The subsea transformer according to any of the preceding claims, wherein the first core segment (11) and the second core segment each (21) have corresponding mating surfaces (30) at which the first core segment abuts the second core segment to close the magnetic core circuit, wherein corresponding mating surfaces on the first and second core segments have complementary protrusions (31) and recesses (32) which allow the mating of the corresponding mating surfaces and generate overlaps of the core segments (11, 21).
The subsea transformer according to any of the preceding claims, wherein the water tight enclosure (51, 52) is formed around the first and/or second transformer winding (12, 22) by embedding the respective transformer winding in a synthetic material, preferably in a polymer material, more preferably in POM or in PEEK.

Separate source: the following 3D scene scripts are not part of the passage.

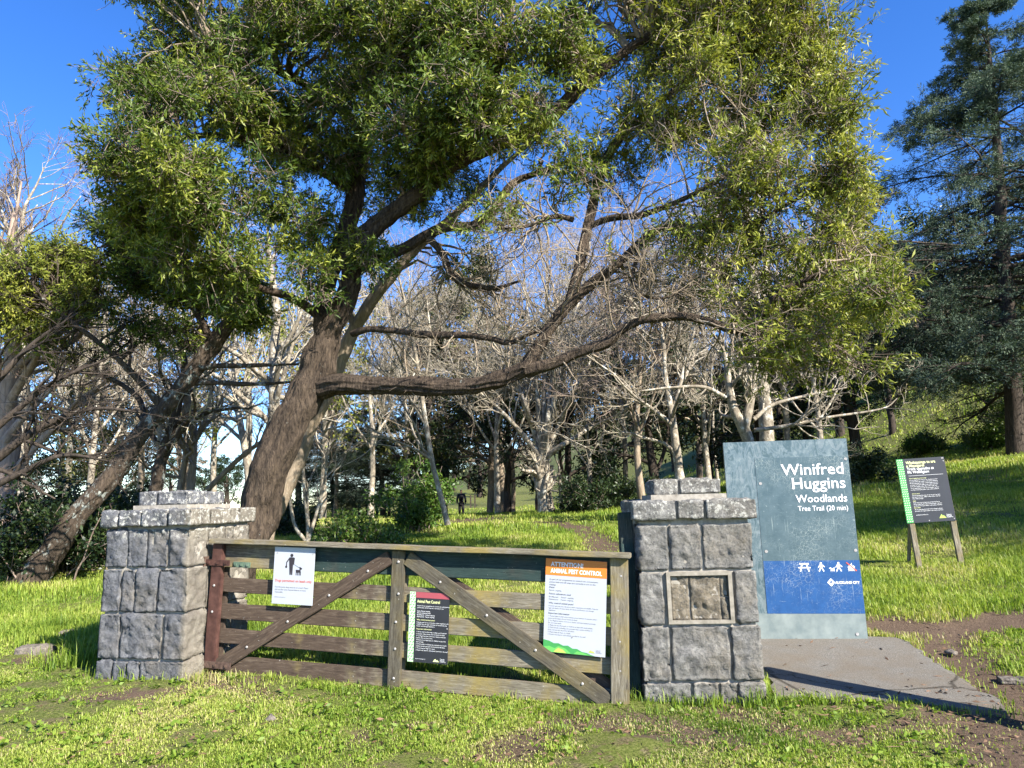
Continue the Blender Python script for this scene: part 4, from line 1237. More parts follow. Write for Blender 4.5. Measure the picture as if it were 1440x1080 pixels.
for (px, py, rx, ry, Yb, den) in [(640, 250, 60, 40, 13, .35), (700, 210, 60, 40, 13.2, .4), (560, 300, 45, 35, 13.4, .3), (610, 200, 60, 50, 13.4, .5), (770, 180, 60, 40, 13, .4), (660, 380, 40, 30, 12.8, .15)]:
    C = np.array(at(px, py, Yb)); s = Yb / 1000
    for q in range(4):
        d = lg.normal(size=3); d /= np.linalg.norm(d)
        c2 = C + d * np.array([rx, rx, ry]) * s * 0.7
        sprays(g2, lg, c2, np.array([1, 1, .8]) * rx * s * 0.45, int(120 * den), 16, 0.10, 0.022, 0.2, 0.6, 0.3, g3)
        cs.append(c2)
cp, cr = connect(g3, lg, A2, R2, cs, 0.03)
put(g3, 'branches', M['bark_light'], t2, True, world=True)
put(g2, 'crown', M['leaf_main'], t2, world=True)

# ---- tree leaning in from the left
t3 = tag(empty('leaning_tree', at(45, 820, 10.4)), 'lichen-spotted trunk leaning steeply to the right, behind the left stone pillar', 'tree')
base3 = G(38, 822)
ln3 = skeleton([
    [(28, 832, base3.y, .27), (62, 785, base3.y + .02, .21), (110, 728, base3.y + .1, .18), (155, 670, base3.y + .2, .165), (196, 612, base3.y + .2, .155), (235, 566, base3.y + .2, .15), (275, 518, base3.y + .2, .135), (305, 478, base3.y + .2, .15), (335, 435, base3.y + .2, .12), (362, 380, base3.y + .2, .08)],
    [(240, 560, base3.y + .2, .07), (262, 540, base3.y + .3, .06), (300, 538, base3.y + .3, .05), (350, 540, base3.y + .3, .04), (410, 537, base3.y + .5, .02)],
    [(270, 520, base3.y + .2, .06), (300, 515, base3.y + .1, .05), (345, 514, base3.y, .04), (420, 512, base3.y, .02)],
    [(230, 575, base3.y + .2, .08), (200, 540, base3.y, .06), (160, 500, base3.y - .3, .05), (110, 460, base3.y - .6, .04), (60, 420, base3.y - .8, .025)],
    [(300, 485, base3.y + .2, .08), (270, 430, base3.y, .06), (220, 390, base3.y - .2, .05), (160, 350, base3.y - .4, .03)],
    [(205, 600, base3.y + .2, .06), (195, 560, base3.y + .5, .05), (150, 530, base3.y + .8, .04), (90, 520, base3.y + 1, .025), (30, 500, base3.y + 1, .012)],
])
g1 = Geo(); g2 = Geo(); g3 = Geo(); g4 = Geo()
AA = [limb(g1, p, r, 44 if i == 0 else 9, 16, 0.06, 120 + i, 0.018) for i, (p, r) in enumerate(ln3)]
put(g1, 'trunk', M['bark_lichen'], t3, True, world=True)
A3 = np.concatenate([a for a, b in AA]); R3 = np.concatenate([b for a, b in AA])
cs = []
yb = base3.y
for (px, py, rx, ry, Yb, den) in [(50, 375, 70, 45, yb - .5, .9), (15, 420, 45, 40, yb - .6, .8), (115, 365, 60, 40, yb - .2, 1), (170, 345, 65, 40, yb, 1), (205, 395, 55, 35, yb, .9), (30, 455, 45, 28, yb - .5, .5), (120, 430, 50, 30, yb - .2, .5), (270, 410, 50, 40, yb + .3, .9), (330, 420, 45, 40, yb + .4, .9), (350, 440, 30, 30, yb, .5), (-60, 400, 70, 50, yb - .5, .8), (180, 470, 50, 25, yb, .25), (90, 480, 50, 25, yb, .2), (240, 470, 40, 25, yb, .3)]:
    C = np.array(at(px, py, Yb)); s = Yb / 1000
    for q in range(6):
        d = lg.normal(size=3); d /= np.linalg.norm(d)
        c2 = C + d * np.array([rx, rx, ry]) * s * 0.72
        tl = lg.uniform(0.1, 0.5)
        sprays(g4 if px < 140 else g2, lg, c2, np.array([1, 1, .75]) * rx * s * 0.42, int(66 * den), 17, 0.10, 0.023, tl, tl + .35, 0.3, g3)  # leftmost tufts take lighter leaves, brightness painted in against the big crown's shade
        cs.append(c2)
cp, cr = connect(g3, lg, A3, R3, cs, 0.035)
p2, d2, l2, r2 = spawn(lg, cp, cr, 7, 0.2, 1.0, 0.8, 0.5, 0.7)
pp2, rr2 = level_grow(lg, p2, d2, np.clip(l2, 0.3, 1.4), np.maximum(r2, 0.006), 5, 0.22, (0, 0, 0.02))
g3.tubes(pp2, rr2, 3)
put(g3, 'branches', M['bark_dark'], t3, True, world=True)
put(g2, 'crown', M['leaf_main'], t3, world=True)
tag(put(g4, 'crown', M['leaf_yellow_and_sunlit'], t3, world=True), 'yellow-green foliage at the left edge, sunlit brightness painted into its leaf colour')

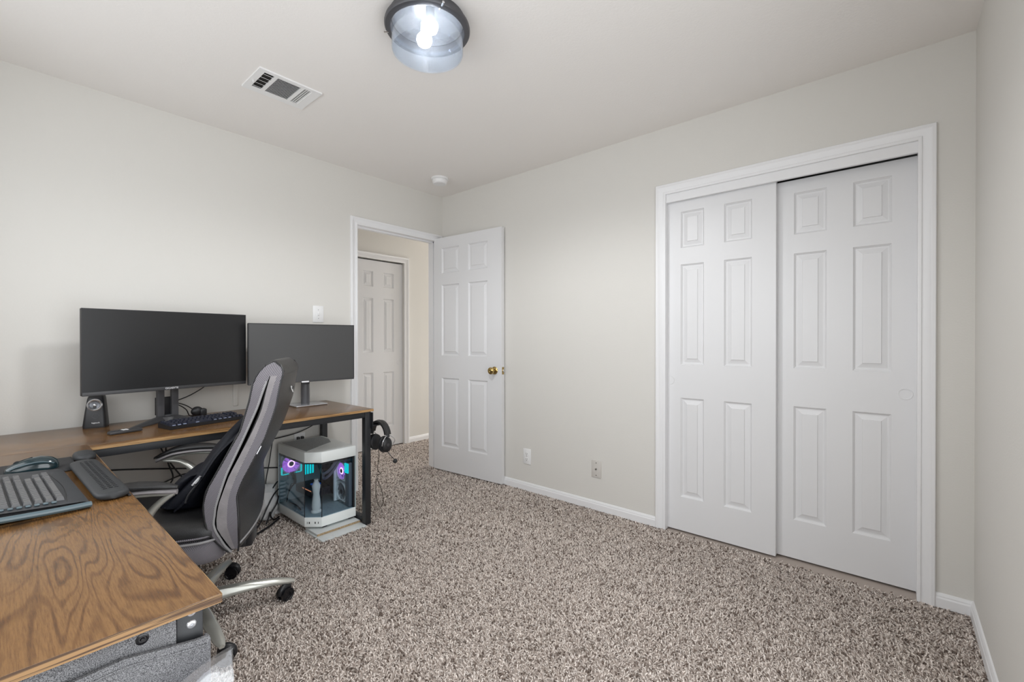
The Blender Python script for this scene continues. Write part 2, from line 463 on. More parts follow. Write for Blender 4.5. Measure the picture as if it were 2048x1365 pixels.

The subsea transformer according to any of the preceding claims, wherein the water tight enclosure is formed around the first and/or second core segments (11, 21) by embedding sections of the respective core segment including the mating surfaces in a synthetic material, preferably in a polymer material, more preferably in POM or in PEEK.
The subsea transformer according to any of the preceding claims, wherein the first and/or second transformer part (10, 20) includes a heat transfer device, preferably a heat pipe, for transporting heat from the vicinity of the first or second transformer winding towards ambient seawater when the subsea transformer is installed subsea.
The subsea transformer according to any of the preceding claims, wherein subsea transformer (100) is adapted to provide transformation of electric power within a range of about 100 kVA to about 10 MVA, preferably within a range of about 500 kVA to about 5 MVA.
The subsea transformer according to any of the preceding claims, further comprising a fastening element for holding the first transformer part (10) and the second transformer part (20) in the mated position, the fastening element preferably comprising a clamp.
A subsea installation comprising a subsea transformer (100) according to any of claims 1-13 and an electric subsea device (61), wherein the electric subsea device (61) is electrically connected to the subsea transformer (100) to receive electric power via the subsea transformer, wherein the first or the second transformer part (10, 20) is mechanically attached to the electric subsea device (61).
The subsea installation according to claim 14, further comprising a frame or skid (62), wherein said first or second transformer part (10, 20) and the electric subsea device (61) are mechanically mounted to the frame or skid (62).